1. A pump assembly for an aquarium comprising:

a water circulation pump having a first casing and an aeration pump having a second casing, wherein the aeration pump is operated by a magnetic field formed by a rotating magnetic shaft that is rotatably mounted in the water circulation pump, and the first casing and the second casing are connected to each other.

2. The pump assembly for an aquarium as claimed in claim 1, wherein the first casing of the water circulation pump and the second casing of the air pump are formed integrally.

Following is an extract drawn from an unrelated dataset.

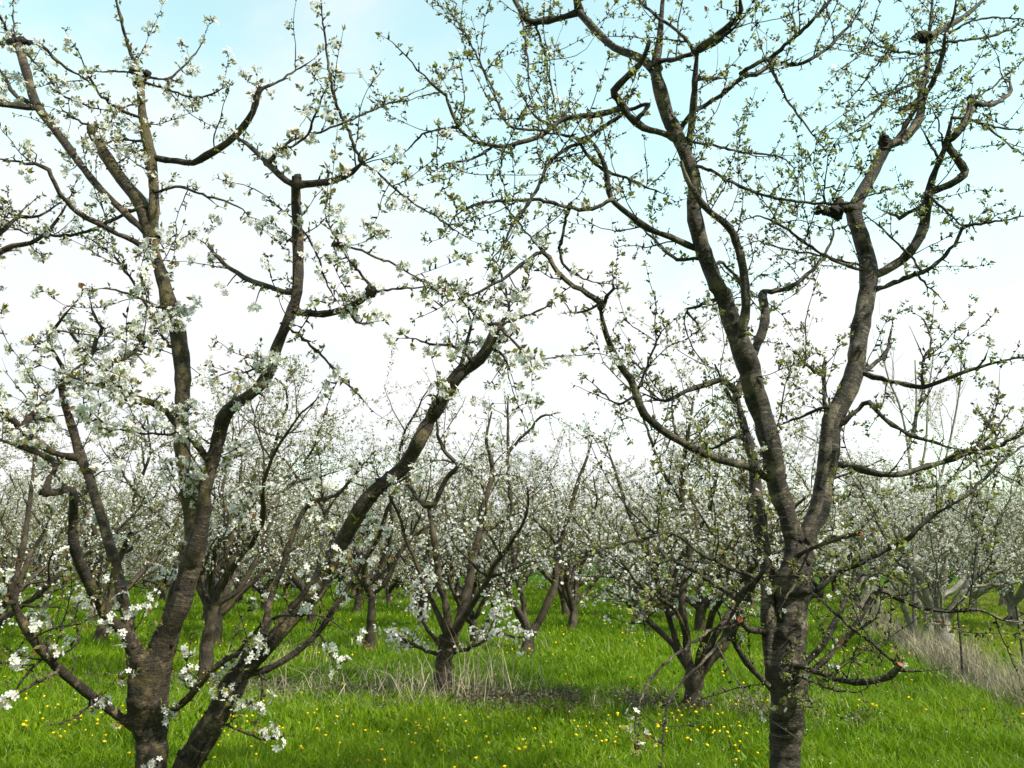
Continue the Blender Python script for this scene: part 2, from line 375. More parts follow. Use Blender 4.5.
# ------------------------------------------------------------------ limbs of the two near trees
# name, parent, width at start and end (in pixels of the photo), drift in depth (m), course, extras
LEFT_D = 4.6
LEFT = [
 ('T', None, 44, 36, 0, '156,880,46 154,840,37 152,790,31 152,750,32 149,715,40 147,690,42 150,668,40', ''),
 ('RL', 'T', 34, 14, -.5, '158,815,34 172,790,34 188,764,34 213,722,31 240,674,27 266,646,24 292,617,22 326,570,20 360,510,19 376,490,19 404,466,17 422,435,17 438,406,17 456,378,18 466,370,15 480,359,15 490,343,13 497,325,12', 'k6'),
 ('RLa', 'RL', 8, 4, .3, '438,398 451,378 461,366 466,345 471,326 469,314', ''),
 ('RLb', 'RL', 4, 2.4, -.2, '498,326 507,334 516,344 529,357 533,374', ''),
 ('RLc', 'RL', 4, 2.2, .2, '499,324 508,312 506,294 502,276 495,262', ''),
 ('RLd', 'RL', 4, 2.2, .1, '499,325 516,319 540,310 552,302', ''),
 ('RLe', 'RL', 4, 2.4, -.3, '496,328 486,322 475,316 464,303 457,294', ''),
 ('RLf', 'RL', 4, 2.4, -.2, '474,364 464,352 448,345 430,343 405,338', ''),
 ('RLg', 'RL', 4, 2.2, .2, '488,345 498,352 506,360 512,378', ''),
 ('T1', 'T', 10, 9, -.35, '148,726 169,714 188,698 206,676 227,659 250,651 263,636 271,621', ''),
 ('T1a', 'T1', 8, 5, .3, '263,636 271,597 282,568 292,537 308,505 336,495 349,482 362,466', ''),
 ('T1b', 'T1', 4, 3, -.2, '206,675 219,664 235,653 262,625 276,617 297,615 323,616 344,630', ''),
 ('U', 'RL', 9, 5, .35, '245,675 266,670 289,657 315,636 336,607 357,573 372,545', ''),
 ('Ua', 'U', 3, 2, -.1, '315,636 321,636 328,654 336,662', ''),
 ('W', 'U', 2.6, 2, -.1, '261,672 262,690 260,714', ''),
 ('Y', 'RL', 3, 2, -.3, '205,712 219,720 237,730 258,738 276,738', ''),
 ('A', 'T', 13, 9, -.7, '138,728,14 109,709,13 78,685,13 52,662,12 29,633,12 13,602,11 8,585,7', ''),
 ('Aa', 'A', 7, 5, .2, '13,602 22,575 30,556 47,526', ''),
 ('Ab', 'A', 6, 4, -.3, '13,602 -8,602 -40,592', ''),
 ('Ac', 'A', 3.5, 2, -.2, '52,657 42,659 26,675 13,693 -4,708', ''),
 ('Ad', 'A', 4, 2.5, -.3, '57,672 36,683 14,696 -6,705', ''),
 ('Ae', 'A', 3, 2, .2, '57,658 78,642 76,625 75,612', ''),
 ('Af', 'A', 3, 2, -.2, '34,637 55,628 80,624', ''),
 ('Ag', 'A', 2.6, 2, -.2, '89,706 75,717 57,724', ''),
 ('B', 'T', 15, 11, -.7, '138,668,22 128,638,16 104,612,14 88,581,12 75,550,12 73,516,11 74,496,11 68,489,11 54,493,10 39,492,10', 'c'),
 ('Ba', 'B', 8, 5, .2, '46,489 49,479 56,464 34,451 10,443 -10,436', ''),
 ('C', 'T', 14, 9, .5, '143,668,20 132,640,15 120,584,13 115,563,13 104,526,11 96,500,11 90,479,11 81,458,12 73,430,11 65,406,11 61,388,10 66,372,9', ''),
 ('Ca', 'C', 11, 8, -.5, '81,458 66,456 52,452 35,441 23,431 0,406 -20,386', ''),
 ('Cb', 'Ca', 8, 6, .3, '23,427 42,404 54,390', ''),
 ('Cc', 'C', 7, 4, .2, '64,385 75,372 90,359 96,338 102,328 93,314 91,303', ''),
 ('Cd', 'Cc', 4, 2.5, .2, '86,349 72,335 70,321', ''),
 ('Ce', 'C', 5, 3, -.3, '66,375 58,359 48,340 60,322 73,305', ''),
 ('D', 'T', 34, 13, -.35, '150,690,34 158,655,32 170,625,27 180,607,26 190,568,25 197,545,22 203,515,18 206,485,16 216,448,16 224,417,17 240,401,16 255,391,15 268,374,15 276,349,13 289,318,13 297,292,13 298,255,13 297,224,12 296,195,11 296,176,10', 'k6'),
 ('D1', 'D', 8, 6, .3, '296,186 285,180 271,167 260,156 246,143 236,138', ''),
 ('D1a', 'D1', 6, 5, -.2, '268,164 274,156 276,152', ''),
 ('D1b', 'D1a', 3.2, 1.6, .4, '276,153 290,142 325,130 349,120 380,107 399,100 428,86', ''),
 ('D1c', 'D1a', 3, 2, -.2, '305,138 314,118 322,98 326,88', ''),
 ('D2', 'D', 9, 7, -.4, '297,185 305,184 320,183 336,180 352,172 363,162', ''),
 ('D2a', 'D2', 4.2, 2, -.2, '362,163 349,133 334,96 326,49 322,13 320,-12', ''),
 ('D2b', 'D2', 3.2, 1.6, .3, '363,164 378,174 405,197 436,217 471,241', ''),
 ('D3', 'D', 7, 5, .4, '296,293 284,291 271,288 253,282 237,273 224,263 215,254 208,247', ''),
 ('D4', 'D', 8, 8, -.3, '297,312 310,313 323,314 341,310 360,301 373,289', 'k7'),
 ('D4a', 'D4', 3.2, 2, .3, '374,292 392,289 407,288 433,286', ''),
 ('D4b', 'D4', 3.5, 2.5, -.2, '345,309 353,317 360,324 373,323', ''),
 ('D4c', 'D4', 3, 2, -.3, '372,288 362,275 341,248 325,216 327,206', ''),
 ('D4d', 'D4c', 3, 2, .2, '332,245 357,249 380,259 394,264 428,284', ''),
 ('D5', 'D', 3.5, 2, -.3, '294,331 315,349 334,370 352,388 367,405', ''),
 ('D6', 'D', 3, 2, .2, '299,226 310,240 318,255 326,281 339,305', ''),
 ('D7', 'D', 2.8, 1.8, -.3, '277,349 262,362 247,372 232,372', ''),
 ('N', 'D', 9, 6, -.4, '209,460 193,440 177,425 161,407 133,396 112,383 104,372', ''),
 ('Na', 'N', 6, 4, .35, '110,380 122,362 138,349 152,335 167,323', ''),
 ('Nb', 'N', 3, 2, -.3, '173,435 141,432 120,430 102,423', ''),
 ('Nc', 'N', 3.5, 2, -.3, '112,383 96,384 78,379 60,372', ''),
 ('E', 'T', 24, 10, .5, '155,690,28 172,620,26 190,560,24 194,520,22 190,500,20 186,474,18 182,445,17 182,409,16 183,380,17 180,346,19 176,325,19 169,304,18 161,273,14 154,250,12 154,221,11 154,190,11 153,177,12 150,154,13 144,125,10 141,99,9 141,76,10', 'k10'),
 ('E1', 'E', 4.5, 3, -.2, '138,74 135,66 125,34 116,0 112,-14', ''),
 ('E2', 'E', 3, 1.8, .3, '146,78 156,78 169,79 185,65 200,47 205,36', ''),
 ('E3', 'E', 3, 1.8, -.3, '144,82 167,89 182,95 203,97 222,88 225,78', ''),
 ('E4', 'E', 10, 7, -.4, '153,157 165,160 177,161 193,163 206,156 227,143 242,128 253,112 257,96 261,88', 'k4'),
 ('E4a', 'E4', 3.2, 1.8, .1, '261,89 279,81 300,68 314,59', ''),
 ('E5', 'E', 3, 2, -.3, '144,105 130,105 117,112 108,124', ''),
 ('E6', 'E', 3, 2, .3, '144,141 125,139 109,142 95,150', ''),
 ('E7', 'E', 3.5, 2, -.4, '146,120 117,108 96,89 81,57 75,45', ''),
 ('E8', 'E', 2.4, 1.6, .3, '134,72 112,71 91,72', ''),
 ('E9', 'E', 3.6, 2, -.3, '156,192 180,187 203,195 227,202 242,210 255,220', ''),
 ('E10', 'E', 4, 2.5, .4, '169,346 156,325 143,299 128,276 115,258 100,246 86,237', ''),
 ('E11', 'E', 3.2, 2, -.3, '168,310 161,308 138,297 107,288 96,290', ''),
 ('J', 'E', 7, 4, -.5, '152,250 146,246 125,237 102,225 78,213 60,194 52,176 44,167 26,163 -6,158', ''),
 ('K', 'E', 5, 3, .5, '150,206 133,210 112,220 91,230 60,236 26,233 10,226', ''),
 ('G', 'E', 18, 13, .35, '153,240,14 147,224,15 143,208,17 135,195,17 122,180,16 109,161,15 100,146,14 92,128,13', 'k9'),
 ('Ga', 'G', 3, 2, .2, '91,126 82,122 70,116 60,106', ''),
 ('H', 'E', 9, 9, .75, '150,236,8 125,213,8 95,183,8 70,150,9 54,128,10 36,104,11 29,81,10 22,57,10 17,42,10', 'k11'),
 ('Ha', 'H', 8, 6, -.3, '37,107 26,107 10,105 -14,104', ''),
 ('Hb', 'H', 5, 2.5, .3, '20,40 39,44 57,61 75,73 91,83', ''),
 ('Hc', 'H', 4, 2, -.3, '16,38 8,32 0,16 -8,2', ''),
 ('Hd', 'H', 2.4, 1.5, .1, '16,38 14,28 13,5', ''),
 ('He', 'H', 3, 2, -.4, '24,52 47,76 62,94 86,105 115,112', ''),
 ('Hf', 'H', 6, 4, .3, '33,104 18,97 8,84 -2,66', ''),
 ('Hg', 'H', 5, 4, .2, '17,44 6,44 -12,42', ''),
]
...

3. The pump assembly for an aquarium as claimed in claim 1, wherein the water circulation pump comprises:

a positioning shaft horizontally extending from a first side of the first casing,

a sleeve rotatably mounted on the positioning shaft and

a magnetic shaft having a longitudinal hole centrally defined to be securely pressed onto the sleeve; and

the aeration pump comprises:

a cylinder formed on one side of the second casing,

a diaphragm attached to and closing the cylinder to form a closed air pump chamber in the cylinder and

an L-shaped lever attached to a center of the diaphragm to actuate the diaphragm to pump air in the cylinder into the aquarium, the lever driven by the magnetic shaft when the magnetic shaft rotates.